Esas sí que fueron casualidades. Recién llegado a Londres estaba cenando solo en un restaurante, y una señora, que también estaba sola, se me acercó y me contó que era escritora y que había publicado un libro sobre el cual iban a hacer una película en Hollywood. Daba una fiesta en su casa y me invitó. Allí llegaron Paul McCartney y John Lennon y me dijeron que habían estado jugando con la idea de hacer una fusión de clásico con rock. Un par de años después, el violinista que iba a hacer esa grabación con ellos se enfermó y me llamaron. Toqué dos canciones, Eleanor Rigby y Sargent Pepper’s, de un álbum que se llama Sargent Pepper’s Lonely Hearts Club Band. No tuve mucho contacto personal con ellos posteriormente, que desde luego terminaron convertidos en una leyenda porque, como se decía, eran más famosos que Jesucristo.

 

También ama usted el tango.

Sí, me gustan los tangos, sobre todo los de la Guardia Vieja, aunque he tenido mucho contacto con la música de Piazzola y he hecho varios arreglos de música clásica de tangos. Pero mi primer amor fue el tango tradicional, porque un amigo de mi papá, que viajó a Argentina, trajo varios discos y fue amor a primera vista. También me gusta mucho la música popular colombiana, especialmente la llanera.

 

El detalle de su fetiche de las medias es bien curioso. ¿Por qué razón cree que su violín suena mejor si las usa de color rojo?
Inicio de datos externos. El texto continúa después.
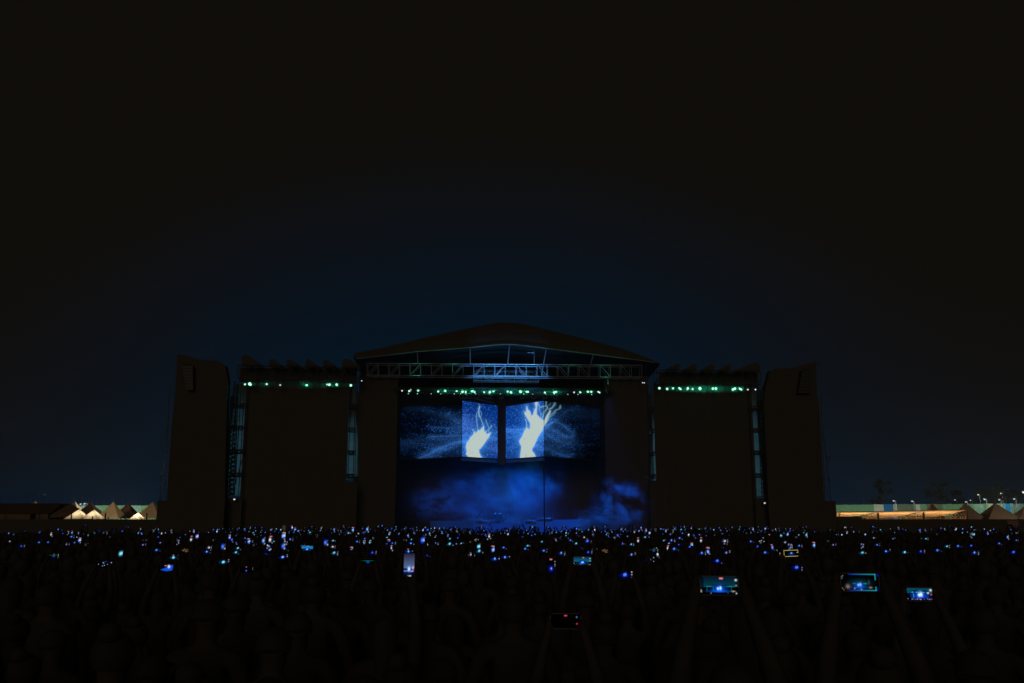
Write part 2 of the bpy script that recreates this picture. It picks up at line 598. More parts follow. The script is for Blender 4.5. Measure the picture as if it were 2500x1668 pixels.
# ------------------------------------------------------------------ wing trusses with covered hoists on top
for side, (x0, y0, x1, y1, peaks, dirn) in dict(
        left=(580, 893, 878, 899, ((606, 867, 1.5), (668, 877, 1), (711, 877, 1), (756, 877, 1), (799, 878, 1), (850, 876, 1.4)), 1),
        right=(1603, 904, 1856, 908, ((1649, 888, 1), (1690, 889, 1), (1734, 889, 1), (1774, 890, 1), (1836, 886, 1.9)), -1)).items():
    t = truss('wing_truss', f'dark truss along the top of the {side} stage wing above its green lights', x0, y0, x1, y1, 30, -.6, 1.4, 14 if side == 'left' else 12,
              mtl=M['dark_alu'], slope=lambda f, s=side: (s == 'right'), group='trusses over the two stage wings', r=.06)
    mid = MB().bar(st(x0, y0 + 22, -.62), st(x1, y1 + 22, -.62), .04)
    part(mid, 'chord', M['dark_alu'], t)
    for k, (px, py, s) in enumerate(peaks):
        p = st(px, py, -.4)
        yb = y0 + (y1 - y0) * (px - x0) / (x1 - x0)
        zb = st(px, yb, -.4)[2] + .07
        wdt = .62 * s
        mb = MB()
        prof = [(-wdt * .55 * dirn, zb), (-wdt * .62 * dirn, p[2] - .2), (-wdt * .3 * dirn, p[2]), (wdt * .15 * dirn, p[2] - .1), (wdt * .7 * dirn, (p[2] + zb) / 2), (wdt * 1.5 * dirn, zb)]
        mb.prism([(p[0] + a, -.55, z) for a, z in prof], (0, 1.2, 0))
        h = thing('hoist_cover', f'dark peaked rain cover on the {side} wing truss, {ordn(k + 1)} from the left', 'cover', (p[0], -.4, zb), 'peaked covers on the wing trusses')
        part(mb, 'cover_sheet', M['black_fabric'], h)
        part(MB().bar((p[0] - wdt * .6 * dirn, -.58, zb + .02), (p[0] + wdt * 1.5 * dirn, -.58, zb + .02), .035), 'hem_strap', M['black_steel'], h)
    drape('wing_header', f'dark mesh strip behind the {side} wing truss', st(x0 + 6, y0, 1.1)[0], st(x1 - 6, y1, 1.1)[0], 1.1, st(x0, y0 + 40, 1.1)[2], st(x0, y0 + 4, 1.1)[2], folds=.05,
          group='dark mesh strips behind the wing trusses')


# ------------------------------------------------------------------ scaffold towers with pale cladding
def lattice(mb, p0, p1, q0, q1, n, r):
    p0, p1, q0, q1 = map(np.asarray, (p0, p1, q0, q1))
    for k in range(n):
        a, b = k / n, (k + 1) / n
        if k % 2 == 0:
            mb.bar(p0 + (p1 - p0) * a, q0 + (q1 - q0) * b, r, n=4)
        else:
            mb.bar(q0 + (q1 - q0) * a, p0 + (p1 - p0) * b, r, n=4)


def tower(label, xt0, xt1, yt, xb0, xb1, yb, rings, wide, lampx=None, lampy=None, ladder=None, bottom_cut=None):
    w = 0.2
    tl, tr, bl, br = st(xt0, yt, w + 1.6), st(xt1, yt, w + 1.6), st(xb0, yb, w + 1.6), st(xb1, yb, w + 1.6)
    uc = (bl[0] + br[0]) / 2
    t = thing('scaffold_tower', label, 'tower', (uc, w, 0), 'clad scaffold towers of the stage')
    z0_ = min(bl[2], br[2]) + .1
    part(MB().box((min(tl[0], bl[0]) - (2.2 if wide and xb0 < 1200 else .6), w - .4, 0), (max(tr[0], br[0]) + (2.2 if wide and xb0 > 1200 else .6), w - .35, z0_ - .35)), 'base_panel', M['black_fabric'], t)
    if bottom_cut:
        br = st(*bottom_cut, w + 1.6)
    part(MB().prism([tl, tr, br, bl], (0, .04, 0)), 'cladding_sheet', M['cladding'], t)
    f0 = st(xb0, yb, w)[0]
    f1 = st(xb1, yb, w)[0]
    ft0, ft1 = st(xt0, yt, w)[0], st(xt1, yt, w)[0]
    ztop, zbot = st(xt0, yt, w)[2] + .3, 0.0
    for a, b in ((f0, ft0), (f1, ft1)):
        for ww in (w, w + 1.3):
            part(MB().bar((a, ww, zbot), (b, ww, ztop), .055 if wide else .04), 'leg', M['black_steel'], t)
    for y in rings:
        za, zb2 = st(xb0, y, w)[2], st(xb0, y + 7, w)[2]
        pa = f0 + (ft0 - f0) * (za / ztop)
        pb = f1 + (ft1 - f1) * (za / ztop)
        mb = MB()
        for ww in (w, w + 1.3):
            mb.bar((pa, ww, za), (pb, ww, za), .05)
            mb.bar((pa, ww, zb2), (pb, ww, zb2), .05)
            lattice(mb, (pa, ww, za), (pb, ww, za), (pa, ww, zb2), (pb, ww, zb2), 6 if wide else 3, .03)
        for xx, zz in ((pa, za), (pb, za), (pa, zb2), (pb, zb2)):
            mb.bar((xx, w, zz), (xx, w + 1.3, zz), .04)
        part(mb, 'ring_frame', M['black_steel'], t)
    if ladder:
        (la, lb), (lc, ld) = ladder           # bottom and top pixel columns of the lattice mast in front of the cladding
        p0, p1 = st(lc, yb, w + .4), st(ld, yb, w + .4)
        q0, q1 = st(la, yt + 30, w + .4), st(lb, yt + 30, w + .4)
        mb = MB()
        mb.bar(p0, q0, .05).bar(p1, q1, .05)
        n = 44
        for k in range(n + 1):
            f = k / n
            mb.bar(p0 + (q0 - p0) * f, p1 + (q1 - p1) * f, .03, n=4)
        lattice(mb, p0, q0, p1, q1, n, .035)
        mb.bar(p0 + (0, .5, 0), q0 + (0, .5, 0), .05).bar(p1 + (0, .5, 0), q1 + (0, .5, 0), .05)
        lattice(mb, p0 + (0, .5, 0), q0 + (0, .5, 0), p1 + (0, .5, 0), q1 + (0, .5, 0), n, .035)
        part(mb, 'ladder_mast', M['black_steel'], t)
        for fx in (.62, .86):
            a = st(xb0 + (xb1 - xb0) * fx, yb, w + .9)
            b = st(xt0 + (xt1 - xt0) * (fx - .05), yt, w + .9)
            part(MB().bar(a, b, .045), 'brace', M['black_steel'], t)
        a = st(xb0 + (xb1 - xb0) * .50, yb, w + .95)
        b = st(xt0 + (xt1 - xt0) * .8, yb - 110, w + .95)
        part(MB().bar(a, b, .04), 'brace', M['black_steel'], t)
    if lampx:
        p = st(lampx, lampy, w - .8)
        fx = part(MB().cbox((p[0], p[1], p[2]), (.3, .25, .28)), 'work_light', M['fixture'], t)
        part(MB().cbox((p[0], p[1] - .13, p[2] + .02), (.16, .02, .1)), 'lens', emat('work_lens', (1, .97, .9), 0.9), fx)
    return t


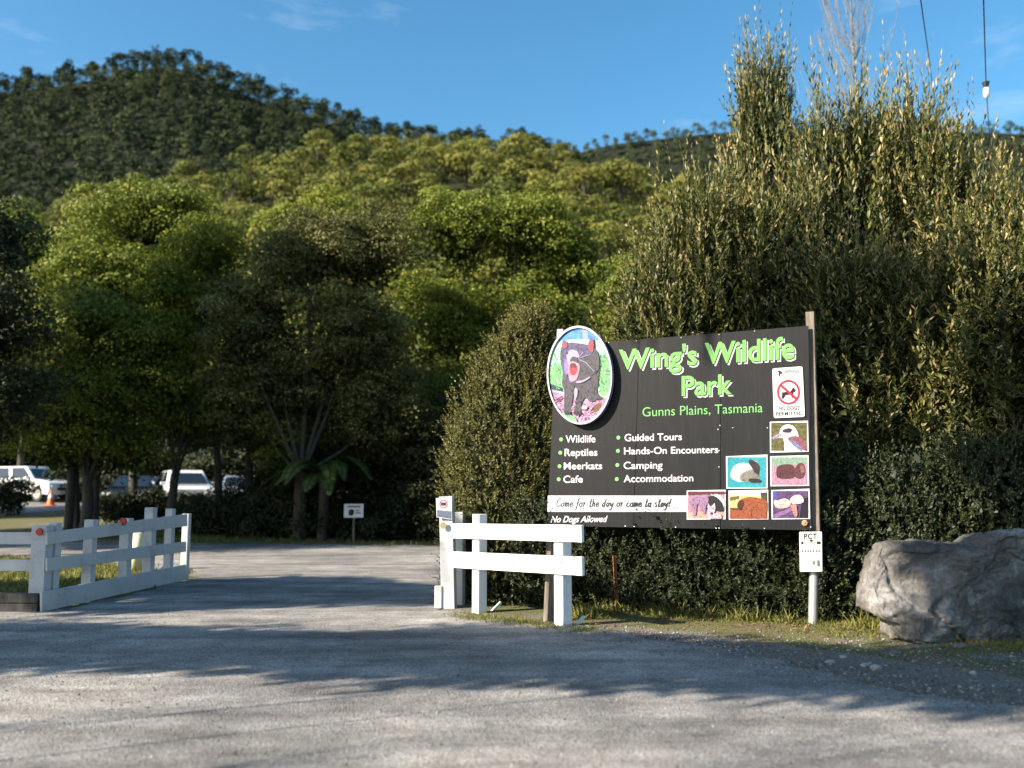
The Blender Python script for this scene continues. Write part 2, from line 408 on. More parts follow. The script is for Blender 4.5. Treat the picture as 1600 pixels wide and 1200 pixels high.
def near_z(px, Y):
    b = tz(0, NY0) - .3
    r = zof(near_prof(px), NY1)
    t = (Y - NY0) / (NY1 - NY0)
    if t <= 1: return b + (r - b) * (max(t, 0) ** 1.06) + 1.5 * mnoise.noise(Vector((px * .006, Y * .03, 0))) * min(1, max(0, t * 4))
    return r - (t - 1) * 20
def mount_z(px, Y):
    b = 12.0; r = zof(mount_prof(px), 620)
    t = (Y - 260) / (620 - 260)
    return (b + (r - b) * t ** 1.05 if t <= 1 else r - (t - 1) * 90) + 5 * mnoise.noise(Vector((px * .01, Y * .012, 3))) * min(1, max(0, t * 3)) * (1 if t < .93 else 0)
def far_z(px, Y):
    b = 60.0; r = zof(far_prof(px), 1050)
    t = (Y - 700) / 350
    return b + (r - b) * t if t <= 1 else r - (t - 1) * 120
def fan(name, pxs, Ys, fz, mat):
    V = np.array([[((px - 800) / FPX) * Y, Y, fz(px, Y)] for Y in Ys for px in pxs]); n = len(pxs)
    i = (np.arange(len(Ys) - 1)[:, None] * n + np.arange(n - 1)[None]).ravel()
    F = np.stack([i, i + 1, i + 1 + n, i + n], 1)
    o = link(name, npmesh(name, V, F, mat, smooth=True)); o['kind'] = 'structure'; return o
fan('hillside', np.linspace(-900, 2500, 70), np.concatenate([np.linspace(NY0, NY1, 24), [215, 250]]), near_z, M['hill_floor'])
fan('mountain', np.linspace(-1200, 2500, 80), np.concatenate([np.linspace(260, 620, 30), [680, 780]]), mount_z, M['mountain_floor'])
fan('far_hill', np.linspace(-500, 2500, 60), np.concatenate([np.linspace(700, 1050, 16), [1150, 1300]]), far_z, M['mountain_floor'])

# ------------------------------------------------------------------ gum trees on the hillside
def gum_variant(i, nd=11, k=170, leaf=.44, H=11.5, R=5.0):
    r = np.random.default_rng(100 + i)
    C = []; Rr = []
    for j in range(nd):
        a = r.uniform(0, 6.28); q = math.sqrt(r.random()) * R * .8
        z = H * .78 - (q / R) ** 2 * H * .30 + r.uniform(-1.6, .9)
        C.append((q * math.cos(a), q * math.sin(a), z)); Rr.append(r.uniform(1.5, 2.7))
    C = np.array(C); Rr = np.array(Rr)
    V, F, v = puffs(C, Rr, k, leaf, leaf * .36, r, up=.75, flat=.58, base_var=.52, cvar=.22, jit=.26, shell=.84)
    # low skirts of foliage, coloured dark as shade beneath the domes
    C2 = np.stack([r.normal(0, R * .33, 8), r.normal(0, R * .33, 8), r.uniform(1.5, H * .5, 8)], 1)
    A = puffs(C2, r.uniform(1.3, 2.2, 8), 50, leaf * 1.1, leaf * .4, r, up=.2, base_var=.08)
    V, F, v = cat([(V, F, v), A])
    me = [V, F, v, np.zeros(len(F), int)]
    mb = MB()
    top = Vector((0, 0, H * .6))
    mb.tube([(0, 0, -1), (.1, .05, H * .3), tuple(top)], [.28, .2, .13], 6)
    for c in C[:6]:
        mb.tube([(.05, 0, H * .38), tuple((Vector(c) + top) / 2 + Vector((0, 0, -.4))), tuple(c)], [.13, .09, .04], 5)
    o = len(V)
    V = np.concatenate([V, np.array(mb.V)]); F = np.concatenate([F, np.array(mb.F) + o]); v = np.concatenate([v, np.zeros(len(mb.F))])
    mi = np.concatenate([np.zeros(len(me[1]), int), np.ones(len(mb.F), int)])
    return npmesh('gum_tree', V, F, [M['leaf_gum'], M['bark']], mi, v), (V, F, v, mi)
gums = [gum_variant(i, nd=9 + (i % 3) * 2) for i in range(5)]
GUML = 'yellowish olive gum tree with rounded leafy domes growing on the near hillside'
r = np.random.default_rng(5)
cnt = 0
Y = 74.0
while Y < 193:
    stepx = 7.2 + .012 * Y
    lo, hi = -160, 1240
    px = lo + r.uniform(0, 40)
    while px < hi:
        yy = Y + r.uniform(-2.5, 2.5); pp = px + r.uniform(-.3, .3) * stepx / yy * FPX
        me = gums[r.integers(5)][0]
        o = link('gum_tree', me); o.location = ((pp - 800) / FPX * yy, yy, near_z(pp, yy) - .4)
        s = r.uniform(.75, 1.2); o.scale = (s, s, s * r.uniform(.85, 1.15)); o.rotation_euler = (0, 0, r.uniform(0, 6.28))
        tag(o, GUML, 'tree', 'gum trees covering the near hillside'); cnt += 1
        px += stepx / yy * FPX
    Y += 6.6 + .028 * (Y - 60)
print('hill gums', cnt)

# ------------------------------------------------------------------ far forest (one mass of trees nobody could count)
def far_variant(i):
    r = np.random.default_rng(300 + i); H = r.uniform(10, 14); n = 8; R = r.uniform(2.6, 3.6)
    a = r.uniform(0, 6.28, n); q = R * np.sqrt(r.random(n)) * .85
    C = np.stack([q * np.cos(a), q * np.sin(a), H * .80 - (q / R) ** 2 * H * .26 + r.normal(0, 1.0, n)], 1); C[-2:, 2] = H * r.uniform(.3, .5, 2)
    V, F, v = puffs(C, r.uniform(1.3, 2.1, n), 40, .95, .36, r, up=.55, flat=.75, base_var=.45, cvar=.2, jit=.4, shell=.75)
    mb = MB(); mb.tube([(0, 0, -1), (.1, 0, H * .8)], [.22, .1], 4)
    o = len(V)
    return np.concatenate([V, np.array(mb.V)]), np.concatenate([F, np.array(mb.F) + o]), np.concatenate([v, np.full(len(mb.F), .6)])
fars = [far_variant(i) for i in range(6)]
def forest(name, spots, sc, mat, kindlabel):
    r = np.random.default_rng(77); parts = []
    for (x, y, z, vb) in spots:
        V, F, v = fars[r.integers(6)]; a = r.uniform(0, 6.28); s = sc * r.uniform(.7, 1.25)
        R_ = np.array([[math.cos(a), -math.sin(a), 0], [math.sin(a), math.cos(a), 0], [0, 0, 1]]) * s
        parts.append((V @ R_.T + np.array([x, y, z - .5]), F, np.clip(v + vb + r.normal(0, .1), 0, 1)))
    V, F, v = cat(parts)
    o = link(name, npmesh(name, V, F, mat, var=v)); tag(o, kindlabel, 'forest', None, 'stuff'); return o
spots = []
r = np.random.default_rng(9)
for Y in np.concatenate([np.linspace(300, 600, 30), [612, 620, 622]]):
    px = -160.0
    while px < 960:
        pp = px + r.uniform(-8, 8); yy = Y + r.uniform(-4, 4)
        z = mount_z(pp, yy)
        vis = aty(pp, near_prof(pp) - 60, yy).z - 25
        if z + 18 > vis: spots.append(((pp - 800) / FPX * yy, yy, z, .12 * mnoise.noise(Vector((pp * .02, yy * .02, 0)))))
        px += r.uniform(6.5, 10.5) / yy * FPX
print('mountain trees', len(spots))
forest('mountain_forest', spots, 1.3, M['leaf_far'], 'dark blue green eucalypt forest covering the big mountain on the skyline')
spots = []
for Y in np.linspace(880, 1050, 14):
    px = 790.0
    while px < 1700:
        pp = px + r.uniform(-6, 6); yy = Y + r.uniform(-4, 4); z = far_z(pp, yy)
        if z + 20 > aty(pp, near_prof(pp) - 60, yy).z - 20: spots.append(((pp - 800) / FPX * yy, yy, z, .15))
        px += r.uniform(8, 13) / yy * FPX
print('far trees', len(spots))
forest('ridge_forest', spots, 1.3, M['leaf_far'], 'greyish green forest on the distant ridge beyond the hillside')
# ------------------------------------------------------------------ trees and shrubs of the middle distance
def limb_set(r, H, fork, n, spread, r0, lean=(0, 0)):
    mb = MB()
    top = Vector((lean[0] * .5, lean[1] * .5, fork))
    mb.tube([(0, 0, -.25), (0, 0, .05), tuple(top * .55 + Vector((r.normal(0, .05), r.normal(0, .05), 0))), tuple(top)], [r0 * 1.5, r0 * 1.15, r0, r0 * .85], 9)
    ends = []
    for i in range(n):
        a = 2 * math.pi * i / n + r.uniform(-.4, .4); q = spread * r.uniform(.55, 1)
        e = Vector((lean[0] + math.cos(a) * q, lean[1] + math.sin(a) * q, H * r.uniform(.6, .9)))
        m = top.lerp(e, .5) + Vector((math.cos(a) * q * .12, math.sin(a) * q * .12, -.1 * H * r.random()))
        mb.tube([tuple(top - Vector((0, 0, .1))), tuple(m), tuple(e)], [r0 * .6, r0 * .38, r0 * .12], 7)
        for k in range(3):
            b = m.lerp(e, r.uniform(.1, .8)); f = b + Vector((r.normal(0, .5), r.normal(0, .5), r.uniform(.2, .9))) * spread * .45
            mb.tube([tuple(b), tuple(f)], [r0 * .2, r0 * .06], 5)
        ends.append(e)
    return mb, ends
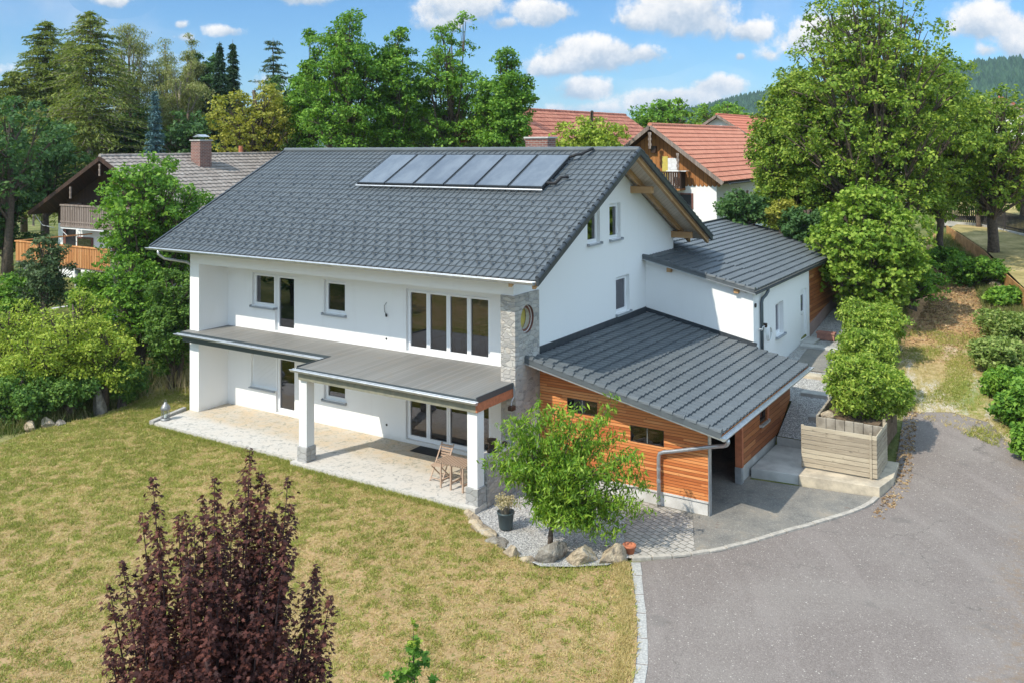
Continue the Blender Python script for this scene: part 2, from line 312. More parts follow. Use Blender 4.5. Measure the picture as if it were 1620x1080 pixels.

Porque es verdad. Como cada uno de los siete colores del espectro tiene un largo de onda diferente, se me ocurrió que eso podría afectar el sonido. Hice experimentos hasta que sentí que con el rojo sonaba mejor el violín. No es agüero. Es científico y le aseguro que funciona. (Risa).

 

*Publicado en la edición impresa de octubre de 2016.